SUPPLIED DATA:
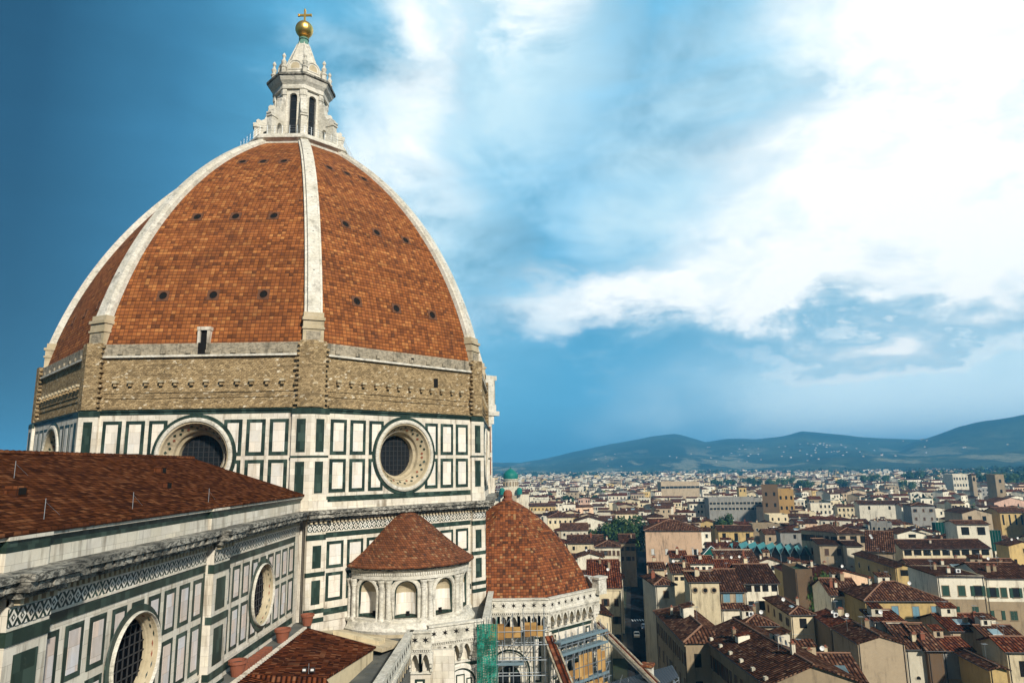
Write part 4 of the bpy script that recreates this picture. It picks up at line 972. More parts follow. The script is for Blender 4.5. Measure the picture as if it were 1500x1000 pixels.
scaffold('steel tube scaffold full of orange boards and blue decks between the two red spur buttresses', 1, -4.4, 4.4, 14, 30.8, 1.0,
         [(-2.2, 3.6, 26.0, 28.6), (-3.6, -2.4, 25.5, 27.6), (-2.4, 3.9, 22.6, 25.4), (-2.6, .4, 19, 22)], [(30.3, -4.4, 4.2), (29.0, -4.4, 4.2), (25.6, -4.2, 4.2), (22.3, -4.2, 4.2)])
scaffold('lower steel scaffold with boards in front of the tribune beside the grey sheet roof', 1, -3.0, 4.6, 10, 24.5, 3.6,
         [(-2.8, .2, 20.5, 23.8), (.3, 4.3, 21.2, 23.4), (-2.8, 4.2, 17.0, 20.0)], [(24.0, -3.0, 4.6), (20.3, -3.0, 4.6)])
ng = thing('safety_net', 'green debris netting hung on scaffold poles between the white parapet and the tribune', 'netting')
e0, e1 = at(703, 884, 35.6), at(721, 876, 35.4)
F, L = seg_frame((27.15, -25.9), (28.95, -25.9)); mb = MB()
nn, mm = 8, 40
rnd = [[random.uniform(-.10, .10) for j in range(mm+1)] for i in range(nn+1)]
for i in range(nn):
    for j in range(mm):
        q = lambda a, b: F(L*a/nn, 12+23.6*b/mm, rnd[a][b])
        mb.add([q(i, j), q(i+1, j), q(i+1, j+1), q(i, j+1)], 'green_netting')
for j in range(mm):
    a, b = 12+23.6*j/mm, 12+23.6*(j+1)/mm
    mb.add([F(L, a, rnd[nn][j]), F(L+.05, a, -4), F(L+.05, b, -4), F(L, b, rnd[nn][j+1])], 'green_netting')
mb.build('net', ng)
mb = MB()
for u in (0, L/2, L): mb.tube(F(u, 8, -.15), F(u, 36.0+u*.2, -.15), .035, 'steel_tube', 5)
for z in range(12, 36, 2): mb.tube(F(-.2, z, -.16), F(L+.3, z, -.16), .03, 'steel_tube', 5)
mb.build('pole', ng)
# low dark sheet roof over the site at the bottom of the picture
sh = thing('site_shed', 'dark grey corrugated sheet roof on posts over the works below the tribune', 'shed')
c4 = [at(878, 1004, 25.0), at(985, 974, 25.0), at(994, 990, 24.6), at(912, 1040, 24.6)]
mb = MB(); pa_, pb, pc, pd = c4; n = 26
for i in range(n):
    f0, f1 = i/n, (i+.5)/n; f2 = (i+1)/n
    L0 = lambda f: pa_.lerp(pb, f); L1 = lambda f: pd.lerp(pc, f); up = Vector((0, 0, .07))
    mb.slab([[L1(f0), L1(f1), L0(f1)+up, L0(f0)+up]], .05, 'slate_sheet'); mb.slab([[L1(f1)+up*.6, L1(f2), L0(f2), L0(f1)+up*1.5]], .05, 'slate_sheet')
mb.build('sheet_roof', sh)
mb = MB()
for p in c4: mb.tube((p.x, p.y, 0), (p.x, p.y, p.z-.1), .06, 'steel_tube', 6)
mb.tube(pd-Vector((0, 0, .4)), pc-Vector((0, 0, .4)), .05, 'steel_tube'); mb.tube(pb-Vector((0, 0, .4)), pc-Vector((0, 0, .4)), .05, 'steel_tube')
mb.tube(pb-Vector((0, 0, 1.6)), pc-Vector((0, 0, 1.6)), .05, 'steel_tube'); mb.build('post', sh)
mb = MB(); F, L = seg_frame((pd.x, pd.y), (pc.x, pc.y)); mb.box(F, L*.72, L*.98, 22.4, 23.6, -.1, 0, 'plywood', True); mb.box(F, L*.3, L*.66, 22.2, 23.2, -.1, 0, 'plaster_pale', True); mb.build('board', sh)

# ================================================================ ground and the street
gm = MB(); gm.add([(-16000, -6000, 0), (16000, -6000, 0), (16000, 16000, 0), (-16000, 16000, 0)], 'ground_mat')
o = gm.build('ground'); o['kind'] = 'structure'
gm = MB(); gm.add([(40, -60, .02), (64, -60, .02), (64, 60, .02), (40, 60, .02)], 'paving'); o = gm.build('piazza'); o['kind'] = 'structure'
CL = [(50, -60), (53, 0), (57, 40), (60.5, 70), (66.5, 108), (72, 145), (84, 215), (105, 323)]
gm = MB(); kb_ = MB()
for i in range(len(CL)-1):
    (x1, y1), (x2, y2) = CL[i], CL[i+1]; w = 3.2
    gm.add([(x1-w, y1, .05), (x1+w, y1, .05), (x2+w, y2, .05), (x2-w, y2, .05)], 'asphalt')
    for s_ in (-1, 1):
        a, b = sorted((s_*w, s_*(w+1.6))); kb_.slab([[(x1+a, y1, .19), (x1+b, y1, .19), (x2+b, y2, .19), (x2+a, y2, .19)]], .15, 'paving')
o = gm.build('street'); o['kind'] = 'structure'; o = kb_.build('pavement'); o['kind'] = 'structure'
mk = MB(); c_ = at(922, 893, 0)
for i in range(7): mk.bx(71.8-2.9+i*.85, 71.8-2.9+i*.85+.45, 142, 145, .056, .06, 'road_paint')
o = mk.build('crossing'); o['kind'] = 'structure'
def car(label, x, y, rz, paint, lit=False):
    t = thing('parked_car', label, 'car', (x, y, .06), rz, 'vehicles in the narrow street')
    mb = MB(); sec = [(-2.0, .35), (-2.05, .8), (-1.9, .95), (-1.1, 1.0), (-.55, 1.42), (.9, 1.45), (1.6, 1.0), (2.0, .9), (2.05, .35)]
    for i in range(len(sec)-1):
        (x1, z1), (x2, z2) = sec[i], sec[i+1]; w1 = .84 if z1 < 1.1 else .62; w2 = .84 if z2 < 1.1 else .62
        mb.add([(x1, -w1, z1), (x1, w1, z1), (x2, w2, z2), (x2, -w2, z2)], 'glass_dark' if (i in (3, 5)) else paint)
    for s_ in (-1, 1): mb.add([(a, s_*(.84 if z < 1.1 else .62), z) for a, z in sec], paint); mb.add([(-.95, s_*.80, 1.04), (-.5, s_*.66, 1.36), (.85, s_*.66, 1.38), (1.4, s_*.80, 1.04)], 'glass_dark')
    mb.build('body', t)
    for wx in (-1.3, 1.3):
        for s_ in (-.78, .78):
            mb = MB(); mb.tube((wx, s_-.1, .32), (wx, s_+.1, .32), .32, 'tyre', 12); mb.build('wheel', t)
    for s_ in (-.6, .6):
        mb = MB(); mb.bx(-2.09, -2.02, s_-.12, s_+.12, .6, .78, 'lamp_light' if lit else 'white_paint'); mb.build('headlight', t)
car('small dark car with lit headlights coming up the dark street', 68.6, 114, pi/2-.16, 'paint_dark', True)
car('white car standing on the left side of the dark street', 66.6, 121, pi/2-.16, 'white_paint')
car('dark car parked further along the dark street', 70.6, 131, pi/2-.16, 'paint_dark')

# ================================================================ houses
def win_mesh(w, h, style):
    key = ('window', round(w, 2), round(h, 2), style)
    if key in CACHE: return CACHE[key]
    mb = MB(); F = lambda u, z, o: (u, -o, z)
    fm = 'plaster_pale' if style in ('open', 'arch') else 'plaster_tan'
    if style == 'arch':
        ol = arch(0, -h/2, h/2-w/2, w, 8); mb.add([F(u, z, .02) for u, z in ol], 'dark_void'); mb.sweep(F, ol, [(-.12, 0), (-.12, .07), (0, .07), (0, .0)], fm)
    elif style == 'round':
        ol = circle(0, 0, w/2, 14); mb.add([F(u, z, .02) for u, z in ol], 'dark_void'); mb.sweep(F, ol, [(-.22, 0), (-.22, .12), (0, .14), (0, 0)], 'plaster_tan')
    else:
        mb.add([F(-w/2, -h/2, .015), F(w/2, -h/2, .015), F(w/2, h/2, .015), F(-w/2, h/2, .015)], 'glass_dark' if style != 'void' else 'dark_void')
        if style != 'void':
            b = .12
            for u0, u1, z0, z1 in ((-w/2-b, -w/2, -h/2, h/2), (w/2, w/2+b, -h/2, h/2), (-w/2-b, w/2+b, h/2, h/2+b)): mb.box(F, u0, u1, z0, z1, 0, .06, fm)
            mb.box(F, -w/2-.2, w/2+.2, -h/2-.12, -h/2, 0, .16, fm)
            if style in ('open', 'shut'): mb.box(F, -.04, .04, -h/2, h/2, -.18, -.13, 'shutter_white'); mb.box(F, -w/2, w/2, .05, .12, -.18, -.14, 'shutter_white')
    CACHE[key] = mb.mesh('window'); return CACHE[key]
def shut_mesh(w, h, col):
    key = ('shutter', round(w, 2), round(h, 2), col)
    if key in CACHE: return CACHE[key]
    mb = MB(); F = lambda u, z, o: (u, -o, z); m_ = 'shutter_'+col
    mb.box(F, -w/2, w/2, -h/2, h/2, 0, .05, m_)
    n = max(3, int(h/.16))
    for i in range(n): z = -h/2+.06+(h-.12)*i/n; mb.add([F(-w/2+.05, z, .075), F(w/2-.05, z, .075), F(w/2-.05, z+(h-.12)/n*.75, .055), F(-w/2+.05, z+(h-.12)/n*.75, .055)], m_)
    CACHE[key] = mb.mesh('shutter'); return CACHE[key]
CACHE = {}
def link(me, name, parent, loc, rz=0):
    o = bpy.data.objects.new(name, me); COL.objects.link(o); o.parent = parent; o.location = loc; o.rotation_euler = (0, 0, rz); return o
def roof_polys(w, d, h, kind, pitch, ov):
    a, b = w/2+ov, d/2+ov; e = h-ov*pitch*.6
    if kind == 'gx': r = h+pitch*d/2; return [[(-a, -b, e), (a, -b, e), (a, 0, r), (-a, 0, r)], [(a, b, e), (-a, b, e), (-a, 0, r), (a, 0, r)]], [((-a, 0, r), (a, 0, r))], r
    if kind == 'gy': r = h+pitch*w/2; return [[(-a, b, e), (-a, -b, e), (0, -b, r), (0, b, r)], [(a, -b, e), (a, b, e), (0, b, r), (0, -b, r)]], [((0, -b, r), (0, b, r))], r
    if kind == 'hip':
        if w >= d:
            r = h+pitch*d/2; k = (a-b)
            return [[(-a, -b, e), (a, -b, e), (k, 0, r), (-k, 0, r)], [(a, b, e), (-a, b, e), (-k, 0, r), (k, 0, r)], [(a, -b, e), (a, b, e), (k, 0, r)], [(-a, b, e), (-a, -b, e), (-k, 0, r)]], [((-k, 0, r), (k, 0, r)), ((k, 0, r), (a, -b, e)), ((-k, 0, r), (-a, -b, e))], r
        r = h+pitch*w/2; k = (b-a)
        return [[(-a, -b, e), (a, -b, e), (0, -k, r)], [(a, b, e), (-a, b, e), (0, k, r)], [(a, -b, e), (a, b, e), (0, k, r), (0, -k, r)], [(-a, b, e), (-a, -b, e), (0, -k, r), (0, k, r)]], [((0, -k, r), (0, k, r)), ((0, -k, r), (a, -b, e)), ((0, -k, r), (-a, -b, e))], r
    if kind == 'shed': r = h+pitch*d; return [[(-a, -b, e), (a, -b, e), (a, b, r), (-a, b, r)]], [((-a, b, r), (a, b, r))], r
    if kind == 'shedx': r = h+pitch*w; return [[(-a, -b, e), (a, -b, r), (a, b, r), (-a, b, e)]], [], r
    return [], [], h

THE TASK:
List every line above that holds the word "picture".

ANSWER:
Write part 4 of the bpy script that recreates this picture. It picks up at line 972. More parts follow. The script is for Blender 4.5. Measure the picture as if it were 1500x1000 pixels.
# low dark sheet roof over the site at the bottom of the picture